I remained in a state of profound distress for several hours. Afterwards don Juan explained my disproportionate reaction as a common occurrence. I said I could not figure out logically what had caused my panic, and he replied that it was not the fear of dying, but rather the fear of losing my soul, a fear common among men who do not have unbending intent.

That experience was the last of don Juan’s teachings. Ever since that time I have refrained from seeking his lessons. And, although don Juan has not changed his benefactor’s attitude towards me, I do believe that I have succumbed to the first enemy of a man of knowledge.

Part Two A Structural Analysis

The following structural scheme, abstracted from the data on the states of non-ordinary reality presented in the foregoing part of this work, is conceived as an attempt to disclose the internal cohesion and the cogency of don Juan’s teachings. The structure, as I assess it, is composed of four concepts which are the main units: (1) man of knowledge; (2) a man of knowledge had an ally; (3) an ally had a rule; and (4) the rule was corroborated by special consensus. These four units are in turn composed of a number of subsidiary ideas; thus the total structure comprises all the meaningful concepts that were presented until the time I discontinued the apprenticeship. In a sense, these units represent successive levels of analysis, each level modifying the preceding one.*

Because this conceptual structure is completely dependent on the meaning of all its units, the following clarification seems to be pertinent at this point: Throughout this entire work, meaning has been rendered as I understood it.
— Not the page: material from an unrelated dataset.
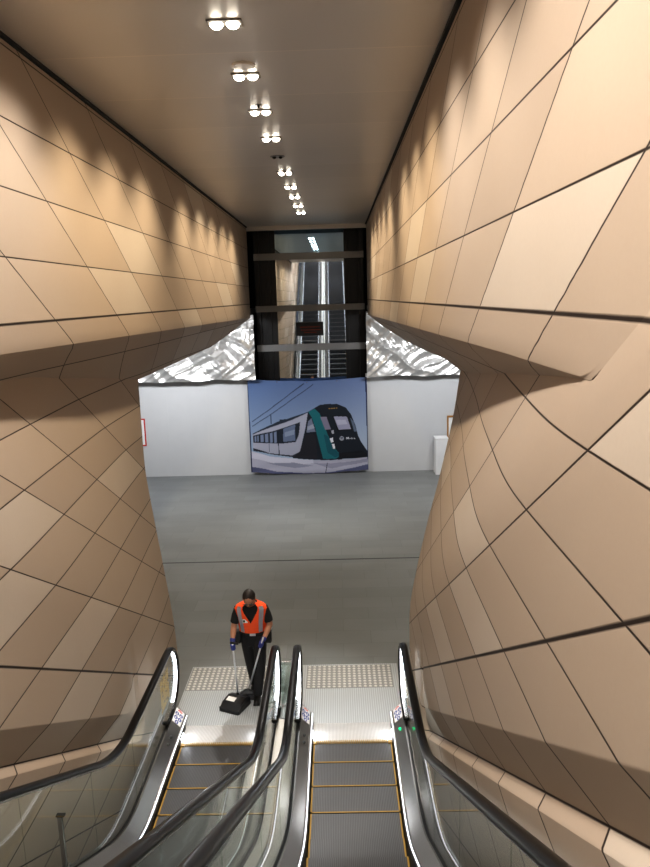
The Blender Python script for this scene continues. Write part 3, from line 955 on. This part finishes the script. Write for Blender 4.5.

The component concepts of don Juan’s knowledge as I have presented them here could not be the exact duplicate of what he said himself. In spite of all the effort I have put forth to render these concepts as faithfully as possible, their meaning has been deflected by my own attempts to classify them. The arrangement of the four main units of this structural scheme is, however, a logical sequence which appears to be free from the influence of extraneous classificatory devices of my own. But, insofar as the component ideas of each main unit are concerned, it has been impossible to discard my personal influence. At certain points extraneous classificatory items are necessary in order to render the phenomena understandable. And, if such a task was to be accomplished here, it had to be done by zigzagging back and forth from the alleged meanings and classificatory scheme of the teacher to the meanings and classificatory devices of the apprentice.